7.10. Average Annual Damage Probabilities

postprocessor.calculate_average_annual_damage_probability(fragility_array, hazard_array, return_period=1, max_return_period=5000)[source]

Calculate the Average Annual Damage State Probability (AADP) based on fragility and hazard curves.

This function estimates the average annual probability of damage states occurring over a given return period, using the fragility curve (which relates intensity measure levels to damage state probabilities) and the hazard curve (which relates intensity measure levels to annual rates of exceedance).

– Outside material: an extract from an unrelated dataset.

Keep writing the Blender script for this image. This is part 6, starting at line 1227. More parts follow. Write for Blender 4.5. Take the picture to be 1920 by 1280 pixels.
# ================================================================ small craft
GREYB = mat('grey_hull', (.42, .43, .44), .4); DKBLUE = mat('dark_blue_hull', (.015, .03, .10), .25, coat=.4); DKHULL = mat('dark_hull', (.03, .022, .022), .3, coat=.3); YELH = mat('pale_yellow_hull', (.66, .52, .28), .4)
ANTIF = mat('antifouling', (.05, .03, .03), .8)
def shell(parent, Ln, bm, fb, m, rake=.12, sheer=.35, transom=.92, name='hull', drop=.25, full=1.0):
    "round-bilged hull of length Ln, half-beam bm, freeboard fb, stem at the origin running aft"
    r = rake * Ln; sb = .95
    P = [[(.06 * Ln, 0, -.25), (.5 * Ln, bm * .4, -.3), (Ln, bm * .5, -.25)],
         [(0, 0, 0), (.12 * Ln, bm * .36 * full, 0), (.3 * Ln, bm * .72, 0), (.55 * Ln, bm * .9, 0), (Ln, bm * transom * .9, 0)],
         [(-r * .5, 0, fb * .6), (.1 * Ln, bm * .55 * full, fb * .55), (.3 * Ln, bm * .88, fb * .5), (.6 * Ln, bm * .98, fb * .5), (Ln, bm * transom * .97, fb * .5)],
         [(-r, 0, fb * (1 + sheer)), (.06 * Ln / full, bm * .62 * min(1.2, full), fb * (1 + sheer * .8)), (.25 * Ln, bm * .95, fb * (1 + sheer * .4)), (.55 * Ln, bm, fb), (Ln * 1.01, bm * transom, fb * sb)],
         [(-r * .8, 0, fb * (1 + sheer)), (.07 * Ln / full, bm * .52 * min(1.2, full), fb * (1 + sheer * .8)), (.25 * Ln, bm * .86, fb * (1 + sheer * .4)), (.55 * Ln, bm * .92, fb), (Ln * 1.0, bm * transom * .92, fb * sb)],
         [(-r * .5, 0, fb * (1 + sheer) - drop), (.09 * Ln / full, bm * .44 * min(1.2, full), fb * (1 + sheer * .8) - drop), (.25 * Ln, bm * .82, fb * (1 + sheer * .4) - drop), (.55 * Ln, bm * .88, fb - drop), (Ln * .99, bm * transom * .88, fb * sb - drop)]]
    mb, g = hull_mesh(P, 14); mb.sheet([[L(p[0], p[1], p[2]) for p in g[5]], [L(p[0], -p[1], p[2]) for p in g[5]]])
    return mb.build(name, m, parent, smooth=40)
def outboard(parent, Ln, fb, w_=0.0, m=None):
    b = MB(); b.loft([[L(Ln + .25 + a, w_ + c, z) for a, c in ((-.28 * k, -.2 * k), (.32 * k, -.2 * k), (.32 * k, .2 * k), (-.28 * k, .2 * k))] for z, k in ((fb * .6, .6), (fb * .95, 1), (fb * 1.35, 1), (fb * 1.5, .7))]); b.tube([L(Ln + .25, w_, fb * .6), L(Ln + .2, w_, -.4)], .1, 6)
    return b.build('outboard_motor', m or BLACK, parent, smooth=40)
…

The calculation integrates the product of the fragility function and the hazard curve over the specified range of intensity measure levels, accounting for the return period and a maximum return period threshold.

Parameters:

fragility_array (2D array) – A 2D array where the first column contains intensity measure levels, and the second column contains the corresponding probabilities of exceedance for each intensity level.
hazard_array (2D array) – A 2D array where the first column contains intensity measure levels, and the second column contains the annual rates of exceedance (i.e., the probability of exceedance per year) for each intensity level.
return_period (float, optional, default=1) – The return period used to scale the hazard rate. This is the time span (in years) over which the average annual damage probability is calculated. A typical value is 1 year, but longer periods can be used for multi-year assessments.
max_return_period (float, optional, default=5000) – The maximum return period threshold used to filter out very low hazard rates. The hazard curve is truncated to include only intensity levels with exceedance rates above this threshold.

Returns:

average_annual_damage_probability – The average annual damage state probability, calculated by integrating the product of the fragility function and the hazard curve over the given intensity measure levels.

Return type:

float

Theoretical Background

The Average Annual Damage Probability (AADP) for a damage state \(ds\) is the expected frequency of exceeding that damage state per year, obtained by integrating the fragility curve over the seismic hazard (McGuire, 2004).

Classical integral

\[\text{AADP}_{ds} = \int_0^{\infty} P(\text{DS} \geq ds \mid \text{IM} = x)\; \left|\frac{d\lambda(x)}{dx}\right| dx\]

where:

\(P(\text{DS} \geq ds \mid \text{IM} = x)\) is the fragility curve giving the probability of exceeding damage state \(ds\) at intensity \(x\),
\(\lambda(x) = P(\text{IM} > x)\) is the mean annual rate of exceedance from the hazard curve, and
\(|d\lambda/dx|\) is the probability density of IM occurrences per year.

Discrete approximation

In practice the integral is evaluated numerically using midpoint quadrature over the IM bins of the hazard curve:

\[\text{AADP}_{ds} \approx \sum_{j} P(\text{DS} \geq ds \mid \text{IM} = \bar{x}_j) \cdot \Delta\lambda_j\]

where \(\bar{x}_j = (x_j + x_{j+1})/2\) is the midpoint of the \(j\)-th IM interval and \(\Delta\lambda_j = |\lambda(x_j) - \lambda(x_{j+1})|\) is the corresponding rate of occurrence.